I have split up the timing like this:

val s 
timeit
  s = '‹x› = ‹y›'
timeit
  theorem foo: s
    th
  foo

The first timing gives 481ms, the second one 10ms, so the main problem is with the statement

  s = '‹x› = ‹y›'

The reason for this inefficiency seems clear, it is because x and y are first converted into preterms, then the preterm ‹x› = ‹y› is formed, then this preterm is converted to a term, which involves type inference for the whole preterm again.

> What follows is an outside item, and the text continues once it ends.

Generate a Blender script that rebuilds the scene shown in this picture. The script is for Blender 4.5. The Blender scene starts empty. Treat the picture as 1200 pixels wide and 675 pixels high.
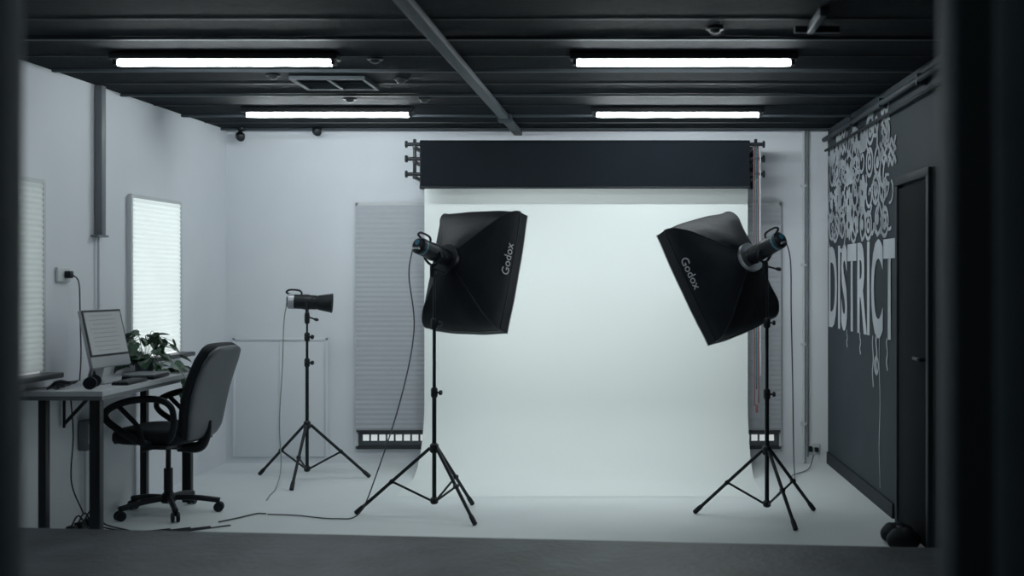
import bpy, bmesh, math, random
from mathutils import Vector, Matrix
random.seed(7)
sc = bpy.context.scene
COL = sc.collection

# ------------------------------------------------------------------ materials
def mat(name, col, rough=0.6, metal=0.0, var=0.0, vscale=6.0, bump=0.0, bscale=40.0,
        emit=None, estr=0.0, sheen=0.0, transl=0.0, spec=0.5):
    m = bpy.data.materials.new(name); m.use_nodes = True
    nt = m.node_tree; b = nt.nodes['Principled BSDF']; out = nt.nodes['Material Output']
    b.inputs['Base Color'].default_value = (*col, 1)
    b.inputs['Roughness'].default_value = rough
    b.inputs['Metallic'].default_value = metal
    b.inputs['Specular IOR Level'].default_value = spec
    if sheen: b.inputs['Sheen Weight'].default_value = sheen
    tc = nt.nodes.new('ShaderNodeTexCoord')
    n = nt.nodes.new('ShaderNodeTexNoise'); n.inputs['Scale'].default_value = vscale
    n.inputs['Detail'].default_value = 6
    nt.links.new(tc.outputs['Object'], n.inputs['Vector'])
    r = nt.nodes.new('ShaderNodeValToRGB')
    lo = [max(0, c*(1-var)) for c in col]; hi = [min(1, c*(1+var)) for c in col]
    r.color_ramp.elements[0].color = (*lo, 1); r.color_ramp.elements[1].color = (*hi, 1)
    r.color_ramp.elements[0].position = 0.3; r.color_ramp.elements[1].position = 0.7
    nt.links.new(n.outputs['Fac'], r.inputs['Fac'])
    nt.links.new(r.outputs['Color'], b.inputs['Base Color'])
    if bump:
        n2 = nt.nodes.new('ShaderNodeTexNoise'); n2.inputs['Scale'].default_value = bscale
        nt.links.new(tc.outputs['Object'], n2.inputs['Vector'])
        bp = nt.nodes.new('ShaderNodeBump'); bp.inputs['Strength'].default_value = bump
        bp.inputs['Distance'].default_value = 0.01
        nt.links.new(n2.outputs['Fac'], bp.inputs['Height'])
        nt.links.new(bp.outputs['Normal'], b.inputs['Normal'])
    if emit:
        b.inputs['Emission Color'].default_value = (*emit, 1)
        b.inputs['Emission Strength'].default_value = estr
    if transl:
        t = nt.nodes.new('ShaderNodeBsdfTranslucent'); t.inputs['Color'].default_value = (*col, 1)
        mx = nt.nodes.new('ShaderNodeMixShader'); mx.inputs[0].default_value = transl
        nt.links.new(b.outputs[0], mx.inputs[1]); nt.links.new(t.outputs[0], mx.inputs[2])
        nt.links.new(mx.outputs[0], out.inputs['Surface'])
    return m

M_WALL = mat('white_wall_paint', (0.69, 0.725, 0.77), 0.7, var=0.03, vscale=2, bump=0.05, bscale=60, spec=0.2)
M_FLOOR = mat('white_floor_paint', (0.68, 0.73, 0.75), 0.6, var=0.02, vscale=3, bump=0.04, bscale=20, spec=0.3)
M_DARKWALL = mat('charcoal_wall_paint', (0.031, 0.041, 0.051), 0.75, var=0.08, vscale=3, bump=0.05, spec=0.2)
M_CEIL = mat('black_ceiling_tiles', (0.0050, 0.0080, 0.0115), 0.9, var=0.5, vscale=30, bump=0.4, bscale=120, spec=0.1)
M_BAR = mat('ceiling_grid_metal', (0.034, 0.044, 0.053), 0.6, var=0.05, spec=0.2)
M_BEAM = mat('ceiling_trunking', (0.075, 0.092, 0.105), 0.6, var=0.05, spec=0.2)
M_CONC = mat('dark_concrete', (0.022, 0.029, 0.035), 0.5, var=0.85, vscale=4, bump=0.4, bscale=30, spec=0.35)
M_BLACK = mat('black_plastic', (0.006, 0.0085, 0.012), 0.45, var=0.1, spec=0.25)
M_BLKMET = mat('black_metal', (0.006, 0.0085, 0.012), 0.4, var=0.1, spec=0.25)
M_FAB = mat('black_nylon', (0.0035, 0.0055, 0.0085), 0.6, var=0.2, vscale=12, bump=0.35, bscale=14, spec=0.15)
M_BLKPAPER = mat('black_backdrop_fabric', (0.0050, 0.0072, 0.0100), 0.9, var=0.1, spec=0.1)
M_PAPER = mat('white_backdrop_paper', (0.735, 0.785, 0.785), 0.6, var=0.01, vscale=1, spec=0.3)
M_SILVER = mat('silver_metal', (0.6, 0.62, 0.64), 0.3, metal=1.0, var=0.05)
M_PIPING = mat('grey_piping', (0.40, 0.42, 0.45), 0.5, var=0.1)  # softbox lip trim, its grey lightened to carry the rim highlight
M_BLUE = mat('blue_accent', (0.02, 0.14, 0.22), 0.4, var=0.05)
M_LOGO = mat('white_print', (0.34, 0.36, 0.39), 0.6, var=0.05)
M_MURAL = mat('mural_paint', (0.38, 0.42, 0.46), 0.8, var=0.35, vscale=5)
M_LETTER = mat('lettering_paint', (0.47, 0.51, 0.55), 0.8, var=0.15, vscale=3)
TINT = (0.87, 0.97, 1.0)
M_SOFT = mat('diffuser_fabric', (0.8, 0.8, 0.8), 0.8, var=0.01, emit=(0.92, 1.0, 0.98), estr=5.0)
M_TUBE = mat('fluorescent_tube', (0.9, 0.9, 0.9), 0.5, var=0.01, emit=TINT, estr=82.0)
M_TUBEF = mat('fluorescent_tube_front', (0.9, 0.9, 0.9), 0.5, var=0.01, emit=TINT, estr=52.0)  # front pair set weaker so floor and left wall darken toward the camera
M_TUBEFILL = mat('added_fill_tube', (0.9, 0.9, 0.9), 0.5, var=0.01, emit=(0.85, 0.97, 1.0), estr=15.0)  # unseen fill added overhead to brighten the camera side of the door posts
M_HOUS = mat('light_housing', (0.012, 0.014, 0.017), 0.5, var=0.05)
M_SKY1 = mat('daylight_pane', (0.9, 0.9, 0.9), 0.5, var=0.12, vscale=2, emit=(0.93, 1, 0.98), estr=1.05)
M_SKY2 = mat('daylight_pane_dim', (0.9, 0.9, 0.9), 0.5, var=0.01, emit=(0.93, 1, 1), estr=0.25)
M_BLINDT = mat('translucent_blind', (0.75, 0.79, 0.79), 0.8, var=0.03, transl=0.6)
M_BLIND = mat('grey_blind_fabric', (0.42, 0.445, 0.485), 0.8, var=0.02, vscale=20)
M_BLIND2 = mat('grey_blind_fold', (0.40, 0.425, 0.465), 0.8, var=0.02, vscale=20)
M_FRAME = mat('window_frame_white', (0.55, 0.58, 0.6), 0.5, var=0.03)
M_DFRAME = mat('window_frame_dark', (0.015, 0.018, 0.022), 0.4, var=0.05)
M_GLASS = mat('dark_glass', (0.04, 0.05, 0.06), 0.1, var=0.2)
M_GLIMPSE = mat('bright_outside_glimpse', (0.7, 0.7, 0.7), 0.5, var=0.3, emit=(0.9, 1, 1), estr=0.4)
M_CONDUIT = mat('grey_conduit', (0.12, 0.135, 0.15), 0.5, var=0.05)
M_WCOND = mat('white_conduit', (0.50, 0.53, 0.55), 0.5, var=0.05)
M_DESK = mat('desk_laminate', (0.44, 0.465, 0.495), 0.5, var=0.05, vscale=4)
M_DESKE = mat('desk_edge', (0.12, 0.135, 0.15), 0.5, var=0.05)
M_CHAIRF = mat('chair_fabric', (0.005, 0.007, 0.010), 0.8, var=0.2, vscale=60, sheen=0.05, spec=0.2)
M_CHAIRB = mat('chair_shell', (0.055, 0.064, 0.075), 0.45, var=0.1)
M_SCREEN = mat('screen_glow', (0.12, 0.14, 0.155), 0.4, var=0.02, emit=(0.85, 0.95, 1), estr=0.09)
M_SCRTXT = mat('screen_text', (0.08, 0.09, 0.10), 0.4, var=0.02, emit=(0.85, 0.95, 1), estr=0.04)
M_ALU = mat('aluminium', (0.36, 0.38, 0.41), 0.4, metal=0.3, var=0.03)
M_LEAF = mat('pothos_leaf', (0.03, 0.075, 0.043), 0.4, var=0.6, vscale=12)
M_STEM = mat('pothos_stem', (0.06, 0.10, 0.055), 0.5, var=0.2)
M_POT = mat('ceramic_pot', (0.04, 0.05, 0.06), 0.4, var=0.1)
M_CABLE = mat('grey_cable', (0.03, 0.034, 0.04), 0.5, var=0.05)
M_LCABLE = mat('green_grey_cable', (0.20, 0.28, 0.25), 0.5, var=0.05)
M_RED = mat('red_chain', (0.17, 0.065, 0.07), 0.6, var=0.1)
M_TEAL = mat('teal_chain', (0.03, 0.12, 0.15), 0.5, var=0.1)
M_DOOR = mat('black_door_paint', (0.0025, 0.0040, 0.0058), 0.8, var=0.1, spec=0.08)
M_DOORFR = mat('door_frame_paint', (0.014, 0.019, 0.025), 0.6, var=0.1, spec=0.15)
M_POSTD = mat('doorway_dark_paint', (0.045, 0.067, 0.080), 0.8, var=0.1)
M_POSTL = mat('doorway_grey_paint', (0.17, 0.22, 0.245), 0.8, var=0.1)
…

The solution to this seems to me to add an additional constructor for preterms which wraps a term. That's going to take some work.

[phlegmaticprogrammer]

I have dealt with this particular performance problem, the first timing is now 5ms, the second one 9ms. There are plenty of other performance issues, but let's deal with those when we hit them.